- [SET PROBLEM]:
Please copy all the lines that follow, word for word.

- [PROVIDED DATA]:
— begin —
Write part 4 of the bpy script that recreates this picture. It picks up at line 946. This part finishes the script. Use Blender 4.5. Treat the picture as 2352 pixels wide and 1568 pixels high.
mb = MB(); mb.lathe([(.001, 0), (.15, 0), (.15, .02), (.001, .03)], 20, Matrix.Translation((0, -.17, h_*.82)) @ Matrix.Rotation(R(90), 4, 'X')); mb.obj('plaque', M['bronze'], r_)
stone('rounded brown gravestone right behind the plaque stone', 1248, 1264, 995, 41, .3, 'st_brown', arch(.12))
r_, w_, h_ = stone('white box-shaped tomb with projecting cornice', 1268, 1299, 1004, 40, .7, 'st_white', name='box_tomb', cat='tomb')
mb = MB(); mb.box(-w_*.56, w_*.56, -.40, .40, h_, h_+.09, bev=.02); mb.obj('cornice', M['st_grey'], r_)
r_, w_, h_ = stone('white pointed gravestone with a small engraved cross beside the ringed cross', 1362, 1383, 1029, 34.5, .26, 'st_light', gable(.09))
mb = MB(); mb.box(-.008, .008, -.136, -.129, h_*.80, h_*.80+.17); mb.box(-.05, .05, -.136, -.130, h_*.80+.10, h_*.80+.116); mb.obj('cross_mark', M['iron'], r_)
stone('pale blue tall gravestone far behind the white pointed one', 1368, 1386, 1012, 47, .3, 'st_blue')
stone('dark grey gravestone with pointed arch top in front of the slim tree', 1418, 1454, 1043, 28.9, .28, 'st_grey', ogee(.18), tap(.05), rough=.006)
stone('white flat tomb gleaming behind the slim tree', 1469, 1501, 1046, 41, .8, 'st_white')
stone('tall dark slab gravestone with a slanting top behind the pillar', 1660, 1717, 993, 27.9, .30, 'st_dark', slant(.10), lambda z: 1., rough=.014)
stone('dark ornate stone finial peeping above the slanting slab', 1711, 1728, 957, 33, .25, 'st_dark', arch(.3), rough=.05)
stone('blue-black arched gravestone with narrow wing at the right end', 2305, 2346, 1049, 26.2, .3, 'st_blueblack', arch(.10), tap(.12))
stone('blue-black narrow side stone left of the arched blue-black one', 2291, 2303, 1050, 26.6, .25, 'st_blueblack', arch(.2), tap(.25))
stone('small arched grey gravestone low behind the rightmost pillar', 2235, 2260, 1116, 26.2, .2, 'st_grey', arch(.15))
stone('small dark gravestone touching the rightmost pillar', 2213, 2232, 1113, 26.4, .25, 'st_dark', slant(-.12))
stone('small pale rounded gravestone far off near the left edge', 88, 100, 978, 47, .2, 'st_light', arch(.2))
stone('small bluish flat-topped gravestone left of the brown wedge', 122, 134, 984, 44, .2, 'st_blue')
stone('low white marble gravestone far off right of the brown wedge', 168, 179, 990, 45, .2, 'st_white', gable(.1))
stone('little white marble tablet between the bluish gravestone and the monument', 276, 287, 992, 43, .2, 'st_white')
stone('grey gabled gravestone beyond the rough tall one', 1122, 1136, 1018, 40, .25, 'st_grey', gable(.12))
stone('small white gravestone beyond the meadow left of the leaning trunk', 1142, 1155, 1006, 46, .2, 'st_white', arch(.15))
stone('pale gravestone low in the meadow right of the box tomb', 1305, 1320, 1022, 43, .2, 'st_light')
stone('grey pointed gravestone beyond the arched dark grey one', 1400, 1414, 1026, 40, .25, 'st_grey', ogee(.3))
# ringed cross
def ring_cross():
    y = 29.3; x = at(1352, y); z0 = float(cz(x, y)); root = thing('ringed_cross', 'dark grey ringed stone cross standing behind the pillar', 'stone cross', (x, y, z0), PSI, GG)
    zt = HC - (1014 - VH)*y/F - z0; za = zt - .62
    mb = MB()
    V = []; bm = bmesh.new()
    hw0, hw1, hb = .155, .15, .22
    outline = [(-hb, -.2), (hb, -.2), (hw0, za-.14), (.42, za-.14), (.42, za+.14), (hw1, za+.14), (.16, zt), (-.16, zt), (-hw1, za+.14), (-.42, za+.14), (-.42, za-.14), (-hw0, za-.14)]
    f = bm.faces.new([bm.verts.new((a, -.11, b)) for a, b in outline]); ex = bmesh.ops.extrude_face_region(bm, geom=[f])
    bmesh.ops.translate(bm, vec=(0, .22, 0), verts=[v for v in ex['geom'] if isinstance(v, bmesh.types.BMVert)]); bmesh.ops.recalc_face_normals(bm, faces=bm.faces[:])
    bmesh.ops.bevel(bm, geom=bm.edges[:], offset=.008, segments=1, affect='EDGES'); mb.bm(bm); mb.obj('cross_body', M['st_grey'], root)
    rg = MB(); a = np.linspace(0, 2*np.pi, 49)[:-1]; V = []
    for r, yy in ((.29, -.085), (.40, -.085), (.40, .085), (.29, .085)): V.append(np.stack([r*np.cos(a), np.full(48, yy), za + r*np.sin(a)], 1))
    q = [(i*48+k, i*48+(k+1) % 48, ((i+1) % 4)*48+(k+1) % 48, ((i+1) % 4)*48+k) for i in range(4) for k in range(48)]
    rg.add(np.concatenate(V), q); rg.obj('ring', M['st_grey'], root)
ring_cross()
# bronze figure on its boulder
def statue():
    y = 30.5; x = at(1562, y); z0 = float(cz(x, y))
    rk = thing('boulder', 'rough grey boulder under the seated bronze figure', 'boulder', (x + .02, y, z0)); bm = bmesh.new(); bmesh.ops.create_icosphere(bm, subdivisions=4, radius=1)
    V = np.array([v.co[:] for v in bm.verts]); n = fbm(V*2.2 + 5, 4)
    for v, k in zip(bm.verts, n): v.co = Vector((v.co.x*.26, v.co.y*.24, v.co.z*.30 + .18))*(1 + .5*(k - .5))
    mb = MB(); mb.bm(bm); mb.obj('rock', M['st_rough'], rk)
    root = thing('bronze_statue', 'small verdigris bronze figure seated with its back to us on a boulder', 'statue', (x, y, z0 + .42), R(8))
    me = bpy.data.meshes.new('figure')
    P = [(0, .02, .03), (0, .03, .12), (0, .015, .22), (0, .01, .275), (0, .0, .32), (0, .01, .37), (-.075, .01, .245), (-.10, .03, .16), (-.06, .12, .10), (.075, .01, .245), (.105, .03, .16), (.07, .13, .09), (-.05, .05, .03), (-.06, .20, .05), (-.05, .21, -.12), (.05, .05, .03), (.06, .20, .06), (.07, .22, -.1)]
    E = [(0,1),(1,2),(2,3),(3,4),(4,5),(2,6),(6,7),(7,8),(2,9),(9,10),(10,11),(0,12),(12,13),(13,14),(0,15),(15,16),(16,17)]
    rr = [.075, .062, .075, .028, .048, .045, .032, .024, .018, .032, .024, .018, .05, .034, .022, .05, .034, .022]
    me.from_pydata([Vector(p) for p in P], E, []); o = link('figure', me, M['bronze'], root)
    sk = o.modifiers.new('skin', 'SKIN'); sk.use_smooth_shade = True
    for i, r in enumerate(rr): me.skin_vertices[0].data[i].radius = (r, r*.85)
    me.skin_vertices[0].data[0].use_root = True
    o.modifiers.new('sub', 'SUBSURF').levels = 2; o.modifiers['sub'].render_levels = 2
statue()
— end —
- [WRITTEN RESPONSE]:
Write part 4 of the bpy script that recreates this picture. It picks up at line 946. This part finishes the script. Use Blender 4.5. Treat the picture as 2352 pixels wide and 1568 pixels high.
mb = MB(); mb.lathe([(.001, 0), (.15, 0), (.15, .02), (.001, .03)], 20, Matrix.Translation((0, -.17, h_*.82)) @ Matrix.Rotation(R(90), 4, 'X')); mb.obj('plaque', M['bronze'], r_)
stone('rounded brown gravestone right behind the plaque stone', 1248, 1264, 995, 41, .3, 'st_brown', arch(.12))
r_, w_, h_ = stone('white box-shaped tomb with projecting cornice', 1268, 1299, 1004, 40, .7, 'st_white', name='box_tomb', cat='tomb')
mb = MB(); mb.box(-w_*.56, w_*.56, -.40, .40, h_, h_+.09, bev=.02); mb.obj('cornice', M['st_grey'], r_)
r_, w_, h_ = stone('white pointed gravestone with a small engraved cross beside the ringed cross', 1362, 1383, 1029, 34.5, .26, 'st_light', gable(.09))
mb = MB(); mb.box(-.008, .008, -.136, -.129, h_*.80, h_*.80+.17); mb.box(-.05, .05, -.136, -.130, h_*.80+.10, h_*.80+.116); mb.obj('cross_mark', M['iron'], r_)
stone('pale blue tall gravestone far behind the white pointed one', 1368, 1386, 1012, 47, .3, 'st_blue')
stone('dark grey gravestone with pointed arch top in front of the slim tree', 1418, 1454, 1043, 28.9, .28, 'st_grey', ogee(.18), tap(.05), rough=.006)
stone('white flat tomb gleaming behind the slim tree', 1469, 1501, 1046, 41, .8, 'st_white')
stone('tall dark slab gravestone with a slanting top behind the pillar', 1660, 1717, 993, 27.9, .30, 'st_dark', slant(.10), lambda z: 1., rough=.014)
stone('dark ornate stone finial peeping above the slanting slab', 1711, 1728, 957, 33, .25, 'st_dark', arch(.3), rough=.05)
stone('blue-black arched gravestone with narrow wing at the right end', 2305, 2346, 1049, 26.2, .3, 'st_blueblack', arch(.10), tap(.12))
stone('blue-black narrow side stone left of the arched blue-black one', 2291, 2303, 1050, 26.6, .25, 'st_blueblack', arch(.2), tap(.25))
stone('small arched grey gravestone low behind the rightmost pillar', 2235, 2260, 1116, 26.2, .2, 'st_grey', arch(.15))
stone('small dark gravestone touching the rightmost pillar', 2213, 2232, 1113, 26.4, .25, 'st_dark', slant(-.12))
stone('small pale rounded gravestone far off near the left edge', 88, 100, 978, 47, .2, 'st_light', arch(.2))
stone('small bluish flat-topped gravestone left of the brown wedge', 122, 134, 984, 44, .2, 'st_blue')
stone('low white marble gravestone far off right of the brown wedge', 168, 179, 990, 45, .2, 'st_white', gable(.1))
stone('little white marble tablet between the bluish gravestone and the monument', 276, 287, 992, 43, .2, 'st_white')
stone('grey gabled gravestone beyond the rough tall one', 1122, 1136, 1018, 40, .25, 'st_grey', gable(.12))
stone('small white gravestone beyond the meadow left of the leaning trunk', 1142, 1155, 1006, 46, .2, 'st_white', arch(.15))
stone('pale gravestone low in the meadow right of the box tomb', 1305, 1320, 1022, 43, .2, 'st_light')
stone('grey pointed gravestone beyond the arched dark grey one', 1400, 1414, 1026, 40, .25, 'st_grey', ogee(.3))
# ringed cross
def ring_cross():
    y = 29.3; x = at(1352, y); z0 = float(cz(x, y)); root = thing('ringed_cross', 'dark grey ringed stone cross standing behind the pillar', 'stone cross', (x, y, z0), PSI, GG)
    zt = HC - (1014 - VH)*y/F - z0; za = zt - .62
    mb = MB()
    V = []; bm = bmesh.new()
    hw0, hw1, hb = .155, .15, .22
    outline = [(-hb, -.2), (hb, -.2), (hw0, za-.14), (.42, za-.14), (.42, za+.14), (hw1, za+.14), (.16, zt), (-.16, zt), (-hw1, za+.14), (-.42, za+.14), (-.42, za-.14), (-hw0, za-.14)]
    f = bm.faces.new([bm.verts.new((a, -.11, b)) for a, b in outline]); ex = bmesh.ops.extrude_face_region(bm, geom=[f])
    bmesh.ops.translate(bm, vec=(0, .22, 0), verts=[v for v in ex['geom'] if isinstance(v, bmesh.types.BMVert)]); bmesh.ops.recalc_face_normals(bm, faces=bm.faces[:])
    bmesh.ops.bevel(bm, geom=bm.edges[:], offset=.008, segments=1, affect='EDGES'); mb.bm(bm); mb.obj('cross_body', M['st_grey'], root)
    rg = MB(); a = np.linspace(0, 2*np.pi, 49)[:-1]; V = []
    for r, yy in ((.29, -.085), (.40, -.085), (.40, .085), (.29, .085)): V.append(np.stack([r*np.cos(a), np.full(48, yy), za + r*np.sin(a)], 1))
    q = [(i*48+k, i*48+(k+1) % 48, ((i+1) % 4)*48+(k+1) % 48, ((i+1) % 4)*48+k) for i in range(4) for k in range(48)]
    rg.add(np.concatenate(V), q); rg.obj('ring', M['st_grey'], root)
ring_cross()
# bronze figure on its boulder
def statue():
    y = 30.5; x = at(1562, y); z0 = float(cz(x, y))
    rk = thing('boulder', 'rough grey boulder under the seated bronze figure', 'boulder', (x + .02, y, z0)); bm = bmesh.new(); bmesh.ops.create_icosphere(bm, subdivisions=4, radius=1)
    V = np.array([v.co[:] for v in bm.verts]); n = fbm(V*2.2 + 5, 4)
    for v, k in zip(bm.verts, n): v.co = Vector((v.co.x*.26, v.co.y*.24, v.co.z*.30 + .18))*(1 + .5*(k - .5))
    mb = MB(); mb.bm(bm); mb.obj('rock', M['st_rough'], rk)
    root = thing('bronze_statue', 'small verdigris bronze figure seated with its back to us on a boulder', 'statue', (x, y, z0 + .42), R(8))
    me = bpy.data.meshes.new('figure')
    P = [(0, .02, .03), (0, .03, .12), (0, .015, .22), (0, .01, .275), (0, .0, .32), (0, .01, .37), (-.075, .01, .245), (-.10, .03, .16), (-.06, .12, .10), (.075, .01, .245), (.105, .03, .16), (.07, .13, .09), (-.05, .05, .03), (-.06, .20, .05), (-.05, .21, -.12), (.05, .05, .03), (.06, .20, .06), (.07, .22, -.1)]
    E = [(0,1),(1,2),(2,3),(3,4),(4,5),(2,6),(6,7),(7,8),(2,9),(9,10),(10,11),(0,12),(12,13),(13,14),(0,15),(15,16),(16,17)]
    rr = [.075, .062, .075, .028, .048, .045, .032, .024, .018, .032, .024, .018, .05, .034, .022, .05, .034, .022]
    me.from_pydata([Vector(p) for p in P], E, []); o = link('figure', me, M['bronze'], root)
    sk = o.modifiers.new('skin', 'SKIN'); sk.use_smooth_shade = True
    for i, r in enumerate(rr): me.skin_vertices[0].data[i].radius = (r, r*.85)
    me.skin_vertices[0].data[0].use_root = True
    o.modifiers.new('sub', 'SUBSURF').levels = 2; o.modifiers['sub'].render_levels = 2
statue()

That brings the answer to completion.